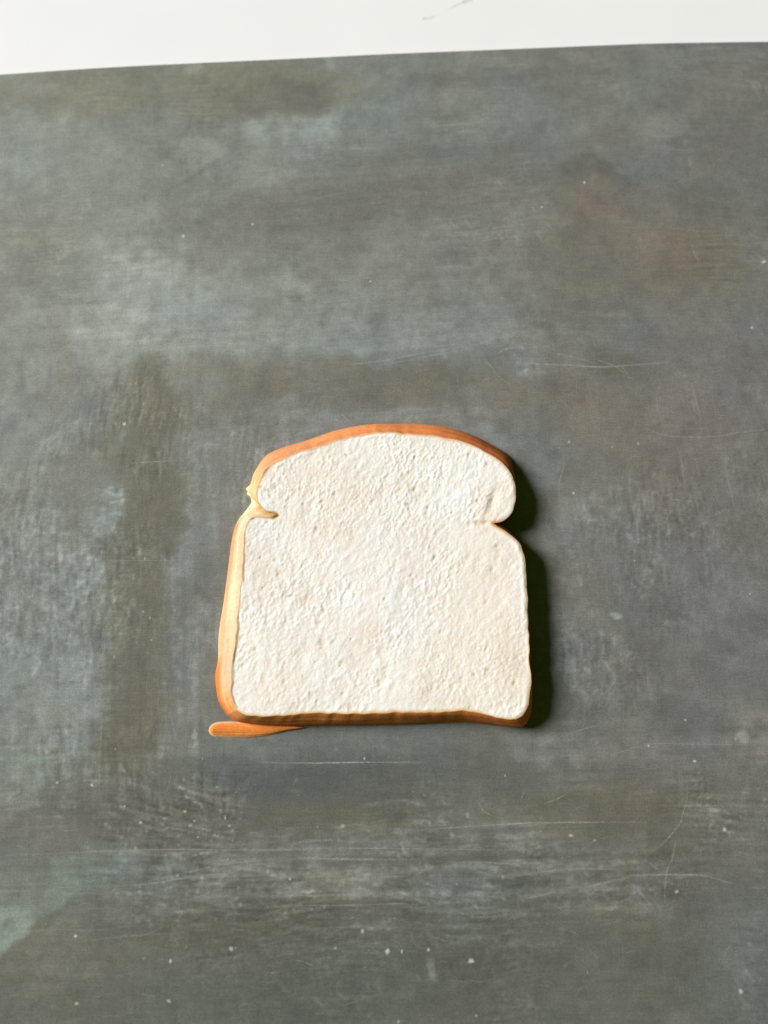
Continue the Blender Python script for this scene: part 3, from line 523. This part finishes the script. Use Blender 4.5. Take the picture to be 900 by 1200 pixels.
    d1 = A(.52, .34, math.radians(62), 11) * mask + A(.5, .36, math.radians(44), 12) * (1 - mask)
    d2 = A(.36, .26, math.radians(80), 13)
    d3 = A(.95, .6, math.radians(58), 19)
    dabs = .75 * d1 * np.clip(.95 + .4 * A(3, 3, 0, 24), .4, 2) + .5 * d2 * np.clip(.95 + .45 * A(4, 4, 0, 25), .3, 2) + .5 * d3 * (.4 + .6 * mask2)
    dabs = np.where(dabs > 0, dabs ** 1.15, -np.abs(dabs) ** .9)
    coarse = A(1.5, .9, math.radians(58), 14)
    big = A(7, 7, 0, 15)
    rough = 0.9 + 0.2 * A(8, 8, 0, 16)
    Z = 0.044 * dabs * np.clip(rough, .6, 1.3) + 0.034 * coarse + 0.10 * big + 0.016 * A(.22, .22, 0, 17)
    # pits
    pit = np.zeros(sh)
    n_p = 0
    while n_p < 85:
        cx, cy = rng.uniform(x0, x1), rng.uniform(y0, y1)
        r = abs(rng.normal(.32, .2)) + .16
        g = rng.normal(1.0, .5); e = rng.uniform(1, 1.9)
        i0, i1 = int((cy - y0 - 3) / cell), int((cy - y0 + 3) / cell)
        j0, j1 = int((cx - x0 - 3) / cell), int((cx - x0 + 3) / cell)
        if i0 < 0 or j0 < 0 or i1 >= ny or j1 >= nx:
            continue
        dx, dy = X[i0:i1, j0:j1] - cx, Y[i0:i1, j0:j1] - cy
        u = (dx * math.cos(g) + dy * math.sin(g)) / (r * e); w = (-dx * math.sin(g) + dy * math.cos(g)) / r
        pit[i0:i1, j0:j1] = np.maximum(pit[i0:i1, j0:j1], np.exp(-(u * u + w * w)) * min(1, r / .5) * rng.uniform(.5, 1))
        n_p += 1
    Z -= 0.30 * pit
    def blob(c, rx, ry, rot=0):
        r = math.radians(rot)
        dx, dy = X - c[0], Y - c[1]
        return np.exp(-(((dx * math.cos(r) + dy * math.sin(r)) / rx) ** 2 + ((-dx * math.sin(r) + dy * math.cos(r)) / ry) ** 2))
    dim = blob(MARKS['dimple'], 1.6, 6, -20); dim2 = blob(MARKS['dimple2'], 1.6, 3.2, -20)
    nl = blob(MARKS['notch_l'], 1.2, 1.0); nr = blob(MARKS['notch_r'], 4.5, 1.0, 4)
    Z -= 0.5 * dim + 0.35 * dim2 + 0.7 * nl + 0.45 * nr
    ed = smooth(0, 1.2, D)
    Z = Z * (0.25 + 0.75 * ed) + 0.10 * (seg[I] != 4) * np.exp(-((D - 1.3) / 0.9) ** 2) * np.clip(1 + .8 * A(5, 5, 0, 18), 0, 2.2) + .18 * blob(MARKS['lobe'], 3.2, 6, -10)
    Z = THICK + np.where(inside, Z * smooth(0, .5, D), 0)
    # border vertices slide onto the outline
    out = used & ~inside
    Xf, Yf = X.copy(), Y.copy()
    Xf[out], Yf[out] = face[I[out], 0], face[I[out], 1]
    Z[out] = THICK
    # colour
    tone = A(6, 13, 0, 21); tone2 = A(2.2, 3.5, .4, 22); cool = A(14, 18, 0, 23)
    col = np.ones(sh + (3,)) * np.array((242, 236, 228), float)
    col += tone[..., None] * np.array((-.7, -1.7, -2.7)) + tone2[..., None] * np.array((-.8, -1.5, -2.2)) + cool[..., None] * np.array((-.4, .0, .8))
    col += dabs[..., None] * np.array((1.6, 2.4, 3.4))
    lowdab = np.clip(-coarse - .8, 0, 2)[..., None]
    col += lowdab * np.array((-2, -4, -6))
    def mix(m, c):
        nonlocal col
        m = np.clip(m, 0, 1)[..., None]
        col = col * (1 - m) + np.array(c, float) * m
    mix(pit * .42, (196, 168, 130))
    mix(blob(MARKS['warm'], 7, 14, 12) * .4, (238, 212, 186)); mix(dim * .45, (226, 200, 166)); mix(dim2 * .55, (214, 186, 150)); mix(nl * .95, (150, 100, 40)); mix(nr * .6, (234, 206, 168))
    eC = edge_rgb[I]
    m = (1 - smooth(0.05, .95 + .35 * tone2.clip(-1, 1), D))[..., None] * .9
    col = col * (1 - m) + eC * m
    # thin broken groove inside the left-hand crust
    left = (seg[I] == 4) & (spos[I] > .10)
    gr = np.exp(-((D - .55) / .3) ** 2) * left * smooth(-.7, .5, A(.6, 4, 0, 31))
    mix(gr * .75, (168, 122, 80))
    Z -= np.where(inside, .10 * gr, 0)
    idx = np.full(ny * nx, -1); u = used.ravel(); idx[u] = np.arange(u.sum())
    i = np.arange(ny * nx).reshape(ny, nx)
    q = np.stack([i[:-1, :-1], i[:-1, 1:], i[1:, 1:], i[1:, :-1]], -1)[keep]
    V = np.c_[Xf.ravel()[u], Yf.ravel()[u], Z.ravel()[u]]
    make_mesh("crumb", V, idx[q], M_CRUMB, root, lin(np.clip(col.reshape(-1, 3)[u], 0, 255)))

    # --- torn tongue of crust sticking out from under the near left corner
    p = resample(catmull(FLAP + [FLAP[0]], 8), 120)
    ctr = np.array((p[:, 0].mean() - 2, p[:, 1].mean()))
    ctr_line = np.c_[p[:, 0] * .72 + ctr[0] * .28, np.full(len(p), 0.0)]
    rings, cols = [], []
    R = 14
    # a spine along the tongue towards which the rings shrink
    xs_ = p[:, 0]
    up = lambda x, sgn: None
    order = np.argsort(xs_)
    lo, hi = xs_.min(), xs_.max()
    sx = np.clip(xs_, lo + 2.2, hi - 5)
    gridx = np.linspace(lo, hi, 60)
    half = len(p) // 2
    ymid = []
    for gx in gridx:
        near = p[np.abs(xs_ - gx) < 1.2]
        ymid.append((near[:, 1].min() + near[:, 1].max()) / 2)
    spine = np.c_[sx, np.interp(sx, gridx, ymid)]
    st = fnoise((R, len(p)), 9, 1.0, 0, 91)
    st = 0.5 * (st + st[:, ::-1])
    for k in range(R):
        f = k / (R - 1)
        pp = p * (1 - f) + spine * f
        z = 0.05 + 1.5 * (1 - (1 - f) ** 2.2) + .08 * st[k] * (0 if k == 0 else 1)
        rings.append(np.c_[pp, np.full(len(p), 1) * z])
        rim = (1 - smooth(.04, .4, f)) * np.maximum(smooth(lo + 26, lo + 6, p[:, 0]), .45 * (p[:, 1] < spine[:, 1]))  # lit highlight painted into the colour along left end and near edge
        mid = np.exp(-((f - .5) / .25) ** 2)
        c = np.array((228, 136, 62))[None] * (1 + .07 * st[k])[:, None] + np.array((6, 12, 14))[None] * mid
        c = c * (1 - .8 * rim[:, None]) + np.array((242, 204, 164))[None] * .8 * rim[:, None]
        cols.append(c)
    V = np.vstack(rings)
    make_mesh("crust_flap", V, grid_quads(R, len(p), True), M_CRUST, root, lin(np.clip(np.vstack(cols), 0, 255)))
build_bread()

(What to produce):
Identify and copy the lines holding the word "from".

(Result of the task):
Continue the Blender Python script for this scene: part 3, from line 523. This part finishes the script. Use Blender 4.5. Take the picture to be 900 by 1200 pixels.
    # --- torn tongue of crust sticking out from under the near left corner